__GIVEN PROBLEM__
List each line of the data that holds the word "from".

__DATA LINES__
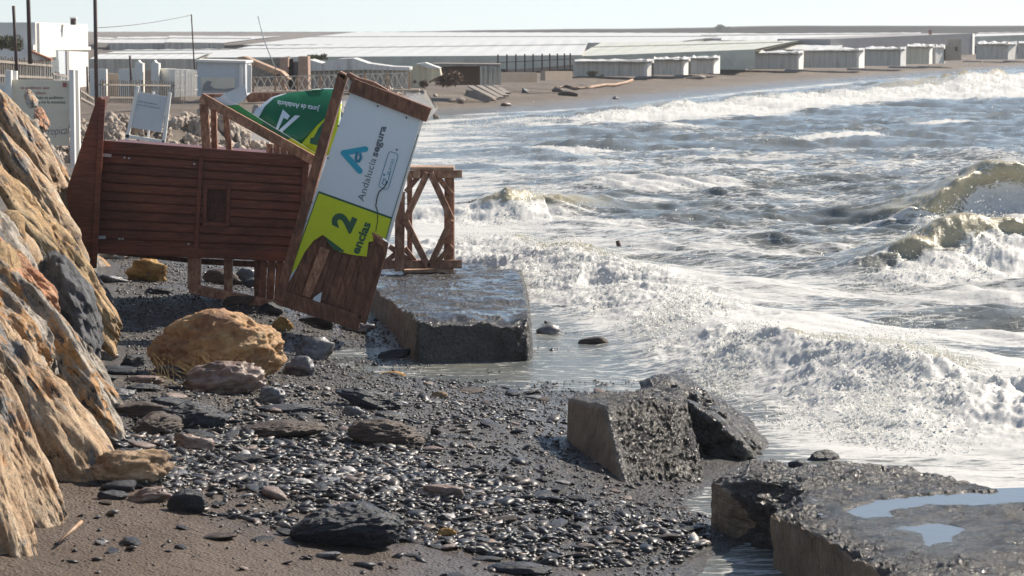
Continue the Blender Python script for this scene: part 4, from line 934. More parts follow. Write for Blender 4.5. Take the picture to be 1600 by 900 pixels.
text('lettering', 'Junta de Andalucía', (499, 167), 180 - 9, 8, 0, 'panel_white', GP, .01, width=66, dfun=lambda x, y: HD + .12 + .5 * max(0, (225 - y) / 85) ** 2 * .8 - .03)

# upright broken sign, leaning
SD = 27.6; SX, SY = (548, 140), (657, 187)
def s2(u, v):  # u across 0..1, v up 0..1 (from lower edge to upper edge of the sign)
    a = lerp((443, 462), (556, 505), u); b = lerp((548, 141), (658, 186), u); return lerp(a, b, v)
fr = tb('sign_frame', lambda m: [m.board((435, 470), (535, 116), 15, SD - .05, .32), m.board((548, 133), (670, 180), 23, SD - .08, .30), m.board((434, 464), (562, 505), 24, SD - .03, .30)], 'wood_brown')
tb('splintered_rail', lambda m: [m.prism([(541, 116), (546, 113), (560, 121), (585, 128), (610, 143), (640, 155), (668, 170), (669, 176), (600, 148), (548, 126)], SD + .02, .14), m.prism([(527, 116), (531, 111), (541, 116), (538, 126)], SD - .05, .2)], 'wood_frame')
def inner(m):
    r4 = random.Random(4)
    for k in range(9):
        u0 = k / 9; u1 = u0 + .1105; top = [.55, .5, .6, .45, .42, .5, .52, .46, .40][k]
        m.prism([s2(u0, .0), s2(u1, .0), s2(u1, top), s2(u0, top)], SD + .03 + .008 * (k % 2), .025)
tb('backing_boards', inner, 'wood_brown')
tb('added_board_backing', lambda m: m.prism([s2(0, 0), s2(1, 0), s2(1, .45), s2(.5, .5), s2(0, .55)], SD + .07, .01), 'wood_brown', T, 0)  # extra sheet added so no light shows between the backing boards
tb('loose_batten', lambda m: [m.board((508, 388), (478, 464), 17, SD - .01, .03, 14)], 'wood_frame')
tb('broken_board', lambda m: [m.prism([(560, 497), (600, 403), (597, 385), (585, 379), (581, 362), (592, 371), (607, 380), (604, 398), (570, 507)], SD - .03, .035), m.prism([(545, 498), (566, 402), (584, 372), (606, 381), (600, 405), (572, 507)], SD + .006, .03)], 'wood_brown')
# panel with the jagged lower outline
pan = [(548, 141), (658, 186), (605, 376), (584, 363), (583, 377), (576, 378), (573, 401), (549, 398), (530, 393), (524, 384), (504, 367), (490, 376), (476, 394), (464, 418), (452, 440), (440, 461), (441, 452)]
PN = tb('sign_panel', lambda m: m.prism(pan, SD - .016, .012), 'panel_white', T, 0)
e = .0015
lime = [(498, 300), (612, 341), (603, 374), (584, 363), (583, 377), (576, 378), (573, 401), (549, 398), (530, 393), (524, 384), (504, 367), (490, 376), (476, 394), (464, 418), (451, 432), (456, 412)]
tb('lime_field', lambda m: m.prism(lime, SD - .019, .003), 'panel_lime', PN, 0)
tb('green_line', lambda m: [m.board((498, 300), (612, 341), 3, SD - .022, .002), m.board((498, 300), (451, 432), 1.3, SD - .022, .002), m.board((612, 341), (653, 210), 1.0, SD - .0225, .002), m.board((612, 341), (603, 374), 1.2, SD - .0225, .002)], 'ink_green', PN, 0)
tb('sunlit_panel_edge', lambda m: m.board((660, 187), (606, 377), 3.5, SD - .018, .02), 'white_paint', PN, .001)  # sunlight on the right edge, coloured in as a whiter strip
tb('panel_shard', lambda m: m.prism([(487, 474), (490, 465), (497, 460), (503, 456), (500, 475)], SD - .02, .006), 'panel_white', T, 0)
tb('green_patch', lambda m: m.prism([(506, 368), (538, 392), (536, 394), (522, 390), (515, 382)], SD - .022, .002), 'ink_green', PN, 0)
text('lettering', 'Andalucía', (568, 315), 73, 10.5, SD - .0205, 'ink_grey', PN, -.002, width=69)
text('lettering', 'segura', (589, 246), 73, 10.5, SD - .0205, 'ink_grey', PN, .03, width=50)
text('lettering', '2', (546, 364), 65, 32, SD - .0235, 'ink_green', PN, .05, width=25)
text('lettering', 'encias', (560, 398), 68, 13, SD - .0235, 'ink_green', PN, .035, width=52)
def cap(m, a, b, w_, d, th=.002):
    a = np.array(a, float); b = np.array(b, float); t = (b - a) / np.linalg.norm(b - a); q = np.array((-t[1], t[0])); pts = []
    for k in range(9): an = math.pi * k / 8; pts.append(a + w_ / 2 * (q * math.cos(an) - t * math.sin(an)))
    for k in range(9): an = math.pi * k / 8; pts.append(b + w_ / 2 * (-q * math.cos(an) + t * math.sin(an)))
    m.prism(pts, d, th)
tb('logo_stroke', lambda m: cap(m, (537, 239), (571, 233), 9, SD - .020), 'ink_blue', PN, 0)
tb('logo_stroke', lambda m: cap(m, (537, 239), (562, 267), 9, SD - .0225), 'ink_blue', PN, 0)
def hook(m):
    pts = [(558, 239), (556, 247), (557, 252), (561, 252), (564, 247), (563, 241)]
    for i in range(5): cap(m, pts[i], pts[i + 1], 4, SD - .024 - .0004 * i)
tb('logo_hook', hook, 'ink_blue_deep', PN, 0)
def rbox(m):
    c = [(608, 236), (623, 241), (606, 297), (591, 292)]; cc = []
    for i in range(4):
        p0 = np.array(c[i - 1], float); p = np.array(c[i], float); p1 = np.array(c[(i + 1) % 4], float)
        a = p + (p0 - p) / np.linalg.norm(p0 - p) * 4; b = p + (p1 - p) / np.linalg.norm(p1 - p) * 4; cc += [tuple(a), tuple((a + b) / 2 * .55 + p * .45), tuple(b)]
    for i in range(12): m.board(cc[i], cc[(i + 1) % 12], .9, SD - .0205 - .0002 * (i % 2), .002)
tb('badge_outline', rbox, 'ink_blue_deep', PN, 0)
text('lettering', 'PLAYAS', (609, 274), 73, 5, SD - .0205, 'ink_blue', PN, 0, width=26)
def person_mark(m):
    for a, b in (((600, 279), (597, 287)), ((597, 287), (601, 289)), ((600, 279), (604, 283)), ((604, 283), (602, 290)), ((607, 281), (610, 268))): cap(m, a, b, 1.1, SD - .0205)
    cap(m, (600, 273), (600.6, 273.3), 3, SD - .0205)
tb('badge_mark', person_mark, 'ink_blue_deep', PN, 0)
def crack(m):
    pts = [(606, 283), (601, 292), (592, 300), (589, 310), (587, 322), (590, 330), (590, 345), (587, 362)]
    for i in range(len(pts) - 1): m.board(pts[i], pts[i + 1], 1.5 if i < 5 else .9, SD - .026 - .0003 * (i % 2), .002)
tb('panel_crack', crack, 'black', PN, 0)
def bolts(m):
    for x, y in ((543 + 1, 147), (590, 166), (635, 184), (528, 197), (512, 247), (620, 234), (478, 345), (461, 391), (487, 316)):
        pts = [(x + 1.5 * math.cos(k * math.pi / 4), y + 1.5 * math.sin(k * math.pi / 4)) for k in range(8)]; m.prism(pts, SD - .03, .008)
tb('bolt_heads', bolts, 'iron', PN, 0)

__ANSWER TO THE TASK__
Continue the Blender Python script for this scene: part 4, from line 934. More parts follow. Write for Blender 4.5. Take the picture to be 1600 by 900 pixels.
def s2(u, v):  # u across 0..1, v up 0..1 (from lower edge to upper edge of the sign)